At the regional scale, a semi-automated GIS-based methodology is applied to approximately 250 watersheds in the northern French Alps. Basin-scale morphometric and hypsometric parameters are used to characterize structural predisposition to sediment transfer. At the local scale, the analysis focuses on torrential reaches subdivided into longitudinal sections corresponding to functional channel segments. Within each section, indicators describing liquid and solid flow processes are quantified within the active channel band, defined as the full-bank activity zone.

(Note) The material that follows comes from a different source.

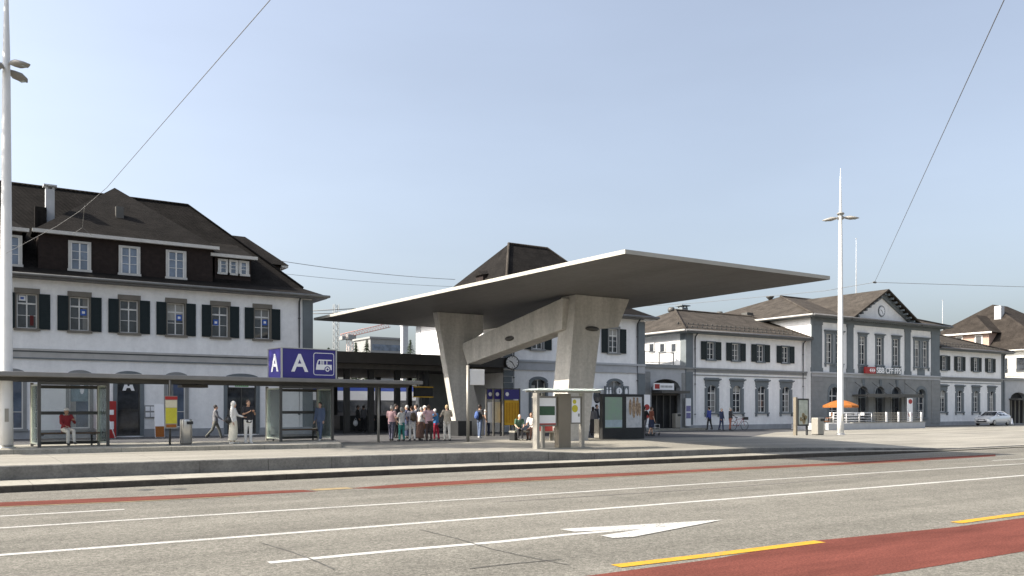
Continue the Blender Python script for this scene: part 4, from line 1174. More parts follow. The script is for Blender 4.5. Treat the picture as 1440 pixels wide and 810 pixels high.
hr = q.build('roof', M_tile3, hs, world=True)
q = MB(); q.box(102.45, 118.7, 46.75, 66.7, ze - .15, ze - .02); q.build('soffit', M_fascia, hs, world=True)
q = MB(); q.box(103.3, 108, 54.2, 59.4, 8.9, 11.2); dm = q.build('dormer', mat('pink_brown_wall', (.36, .25, .20), .8, .1), hs, world=True)
q = MB(); c0 = [(102.8, 53.7, 11.2), (109, 53.7, 11.2), (109, 59.9, 11.2), (102.8, 59.9, 11.2)]; p1, p2 = (105.2, 56.8, 13.6), (109.4, 56.8, 13.6)
q.poly([c0[0], c0[1], p2, p1]); q.poly([c0[3], c0[0], p1]); q.poly([c0[2], c0[3], p1, p2]); q.poly(c0); q.build('dormer_roof', M_tile3, dm, world=True)
q = MB(); q.box(102.72, 102.80, 53.6, 60.0, 11.06, 11.26); q.build('dormer_fascia', M_fascia, dm, world=True)
q = MB()
for y in (55.4, 57.8):
    q.box(103.24, 103.295, y - .45, y + .45, 9.7, 10.95, 0); q.box(103.22, 103.239, y - .32, y + .32, 9.8, 10.85, 1)
q.build('dormer_window', [M_frame, M_pane], dm, world=True)
chimney(hr, 107.6, 55.2, 11.5, 14.7, .8, .8, M_stone_lt, False)
q = MB(); q.box(119.0, 128, 50, 64, 12.5, 14.2); q.box(119.5, 127.5, 50.5, 63.5, 6, 12.5); q.build('flat_roofed_tower', M_stone, hs, world=True)
q = MB()
for y in (50.5, 52.5):
    q.box(103.12, 103.195, y - .5, y + .5, 6.3, 8.0)
q.build('window', M_pane, hs, world=True)

# =================================================================== concrete bus canopy
HC = 7.45
cn = thing('concrete_canopy', (24.5, 37, .5), 'huge flat concrete canopy on two leaning pillars with a slanting brace', 'canopy')
FL, BL, BR, FR = (19.5, 22.7), (18.3, 50.2), (30.22, 50.2), (30.6, 22.6)
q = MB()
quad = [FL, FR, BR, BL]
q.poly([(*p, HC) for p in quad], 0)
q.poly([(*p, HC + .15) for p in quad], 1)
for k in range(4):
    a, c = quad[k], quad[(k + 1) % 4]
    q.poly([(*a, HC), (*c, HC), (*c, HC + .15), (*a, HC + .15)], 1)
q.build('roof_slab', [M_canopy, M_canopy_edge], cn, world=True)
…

Sediment connectivity is assessed using a pixel-based accumulation framework, whereby downstream conditions result from the cumulative influence of upstream sections. Spatial variability between successive sections allows the identification of functional discontinuities in sediment transfer, distinguishing sediment storage zones from efficient transport corridors. The resulting index integrates topographic controls, sediment stock availability, cryosphere-related sediment sources, and vegetation effects.

By explicitly restoring the role of torrential systems in controlling sediment cascade efficiency, this approach provides a quantitative and spatially explicit tool for assessing watershed susceptibility to upstream-to-downstream sediment transfer in Alpine environments.